Currently, cable subscribers in America pay on average $231 a year to rent "set-top boxes" from cable providers, amounting to a remarkable $20 billion in annual revenue for cable, satellite, and telephone companies like Comcast and DirecTV. These boxes are, largely by design, incompatible with much of today's technology, such as online, streaming content. The result is, even as we move into the twenty-first century with smart TVs and more "connected" homes, consumers are burdened with clunky twentieth century problems: multiple remote controls for multiple devices, high costs driven by a lack of competition, and a lack of programming choices.

This can all change though: On February 18 the Federal Communications Commission votes on a recent proposal from Chairman Tom Wheeler on whether to "unlock" the cable set-top box and allow innovators both big and small into the marketplace. Instead of having that box provided by your cable company, you could choose between options from Amazon, Apple, Samsung, NVIDIA, Tivo and even smaller companies like Hauppage. In many cases, you wouldn't even need a box at all as Smart TV's could provide even more functionality than your current cable box. Together, the cable and tech companies could work to jointly devise open technical standards that could allow cable subscribers to watch cable on any device.

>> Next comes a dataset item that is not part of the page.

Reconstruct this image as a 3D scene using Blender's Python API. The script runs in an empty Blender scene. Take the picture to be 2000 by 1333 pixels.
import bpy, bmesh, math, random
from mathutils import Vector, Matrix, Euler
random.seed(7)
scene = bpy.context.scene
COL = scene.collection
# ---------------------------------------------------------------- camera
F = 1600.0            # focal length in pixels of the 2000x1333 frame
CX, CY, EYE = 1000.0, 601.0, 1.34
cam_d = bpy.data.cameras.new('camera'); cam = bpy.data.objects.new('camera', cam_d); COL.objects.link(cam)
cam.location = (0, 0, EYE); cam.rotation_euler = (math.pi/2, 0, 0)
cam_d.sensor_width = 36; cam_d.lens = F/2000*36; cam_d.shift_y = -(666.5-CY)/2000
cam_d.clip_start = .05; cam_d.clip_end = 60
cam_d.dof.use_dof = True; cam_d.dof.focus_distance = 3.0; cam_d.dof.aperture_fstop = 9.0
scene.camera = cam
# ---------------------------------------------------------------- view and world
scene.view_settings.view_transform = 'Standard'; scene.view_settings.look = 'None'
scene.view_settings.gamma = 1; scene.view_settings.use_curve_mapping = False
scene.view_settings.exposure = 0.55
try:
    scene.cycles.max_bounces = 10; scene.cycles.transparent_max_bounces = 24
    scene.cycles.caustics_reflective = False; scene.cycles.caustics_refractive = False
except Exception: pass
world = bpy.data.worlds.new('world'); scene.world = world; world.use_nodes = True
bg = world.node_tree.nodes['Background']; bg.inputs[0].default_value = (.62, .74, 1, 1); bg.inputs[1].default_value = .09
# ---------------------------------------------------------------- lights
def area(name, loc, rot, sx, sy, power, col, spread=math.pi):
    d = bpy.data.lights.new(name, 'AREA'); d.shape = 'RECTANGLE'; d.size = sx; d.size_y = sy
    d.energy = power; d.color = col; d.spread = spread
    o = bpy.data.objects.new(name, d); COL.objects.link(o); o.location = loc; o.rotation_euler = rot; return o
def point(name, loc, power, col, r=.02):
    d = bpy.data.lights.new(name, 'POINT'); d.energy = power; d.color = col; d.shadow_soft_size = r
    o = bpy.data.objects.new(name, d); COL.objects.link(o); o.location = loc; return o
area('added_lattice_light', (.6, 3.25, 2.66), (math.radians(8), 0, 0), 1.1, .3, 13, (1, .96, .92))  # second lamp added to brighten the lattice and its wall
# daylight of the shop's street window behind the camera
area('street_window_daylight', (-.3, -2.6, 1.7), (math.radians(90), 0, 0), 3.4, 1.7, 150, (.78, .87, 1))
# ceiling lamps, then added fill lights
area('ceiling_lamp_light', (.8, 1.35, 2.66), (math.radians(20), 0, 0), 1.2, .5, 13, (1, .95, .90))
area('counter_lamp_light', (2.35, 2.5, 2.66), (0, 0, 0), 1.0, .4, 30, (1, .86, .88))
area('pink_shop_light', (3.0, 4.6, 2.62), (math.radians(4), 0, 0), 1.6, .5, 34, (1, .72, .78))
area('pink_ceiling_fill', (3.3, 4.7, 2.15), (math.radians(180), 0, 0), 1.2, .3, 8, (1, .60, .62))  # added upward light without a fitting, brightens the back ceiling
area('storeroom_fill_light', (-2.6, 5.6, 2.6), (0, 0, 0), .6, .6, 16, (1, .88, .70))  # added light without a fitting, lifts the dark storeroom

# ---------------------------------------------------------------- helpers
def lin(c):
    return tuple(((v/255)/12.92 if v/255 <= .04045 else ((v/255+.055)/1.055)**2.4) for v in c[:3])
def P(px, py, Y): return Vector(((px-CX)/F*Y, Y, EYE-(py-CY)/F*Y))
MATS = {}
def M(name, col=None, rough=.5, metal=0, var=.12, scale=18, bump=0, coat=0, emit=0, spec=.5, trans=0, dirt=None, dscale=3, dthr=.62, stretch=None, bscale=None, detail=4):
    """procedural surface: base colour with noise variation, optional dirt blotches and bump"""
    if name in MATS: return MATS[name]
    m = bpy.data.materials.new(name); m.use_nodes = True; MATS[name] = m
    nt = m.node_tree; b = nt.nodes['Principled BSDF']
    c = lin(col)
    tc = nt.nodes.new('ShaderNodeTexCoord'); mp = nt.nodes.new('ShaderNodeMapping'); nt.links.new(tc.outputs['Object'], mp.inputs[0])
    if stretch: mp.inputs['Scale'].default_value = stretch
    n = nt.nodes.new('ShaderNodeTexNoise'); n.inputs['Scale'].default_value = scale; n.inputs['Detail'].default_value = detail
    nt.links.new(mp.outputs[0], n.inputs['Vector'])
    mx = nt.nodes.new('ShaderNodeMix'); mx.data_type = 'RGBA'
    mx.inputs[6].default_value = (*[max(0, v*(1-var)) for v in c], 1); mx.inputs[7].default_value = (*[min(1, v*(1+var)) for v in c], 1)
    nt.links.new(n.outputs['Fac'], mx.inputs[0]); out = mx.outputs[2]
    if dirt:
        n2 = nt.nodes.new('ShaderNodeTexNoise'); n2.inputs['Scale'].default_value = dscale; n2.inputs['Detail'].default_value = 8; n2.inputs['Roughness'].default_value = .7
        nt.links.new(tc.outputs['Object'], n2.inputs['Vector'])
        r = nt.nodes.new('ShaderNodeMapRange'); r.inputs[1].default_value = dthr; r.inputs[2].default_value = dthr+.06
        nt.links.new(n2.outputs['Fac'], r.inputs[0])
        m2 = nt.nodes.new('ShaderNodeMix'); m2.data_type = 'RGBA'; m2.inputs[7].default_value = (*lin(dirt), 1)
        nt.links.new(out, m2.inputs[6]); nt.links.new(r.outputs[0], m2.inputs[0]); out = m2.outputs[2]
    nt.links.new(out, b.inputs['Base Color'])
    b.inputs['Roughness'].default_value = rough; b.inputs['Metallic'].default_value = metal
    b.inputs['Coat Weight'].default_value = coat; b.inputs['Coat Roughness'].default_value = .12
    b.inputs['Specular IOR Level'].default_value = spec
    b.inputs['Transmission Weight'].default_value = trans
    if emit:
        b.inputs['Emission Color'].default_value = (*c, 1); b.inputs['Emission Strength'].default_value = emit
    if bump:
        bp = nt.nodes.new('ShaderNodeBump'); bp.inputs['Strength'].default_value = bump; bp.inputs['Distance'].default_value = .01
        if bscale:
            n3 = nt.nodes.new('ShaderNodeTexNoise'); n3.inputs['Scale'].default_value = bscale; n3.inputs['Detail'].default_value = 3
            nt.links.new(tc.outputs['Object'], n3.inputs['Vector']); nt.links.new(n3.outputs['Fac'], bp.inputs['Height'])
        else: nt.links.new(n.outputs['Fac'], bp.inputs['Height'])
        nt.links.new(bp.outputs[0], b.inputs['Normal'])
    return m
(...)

While the FCC is leaving the exact technical solution to the private sector, the thrust of its proposal is that competition and innovation will, by their very nature, create a system that is best for viewers. A rise in competition in this space would mean a rise in consumer choice and likely lead to user-friendly interfaces, lower costs, and maybe even eliminate the need for multiple remotes. Imagine: one remote, one searchable system through which to view all video content to which a user is subscribed, and an open architecture that will enable interoperability between products created by different providers.

Cable companies are, understandably, resistant. This isn't their first time at the rodeo, either. In 1998, Congress tried to diminish some of the stranglehold cable had on choices available to consumers, when it mandated that cable operators make available "cable cards" that subscribers could install into third-party boxes they bought from vendors such as TiVo. Cable companies responded by charging monthly rental fees for the cable cards and making the process of trying to exercise choice outside of the cable company's system so cumbersome that today only about 1% of customers buy their own boxes. The cable stranglehold remains.

As Chairman Wheeler wrote in an op-ed on ReCode, "the [FCC] proposal is about one thing: Consumer choice. You should have options that competition provides. It's time to unlock the set-top market--let's let innovators create, and then let consumers choose."

Just as it was right in 1968 to break the AT&T telephone monopoly (which required customers to use only AT&T devices and telephone lines), which then spurred innovation in the telephone industry, the FCC is right to bring the cable companies kicking and screaming into the twenty-first century where free market competition will lead to greater innovation and greater consumer choice.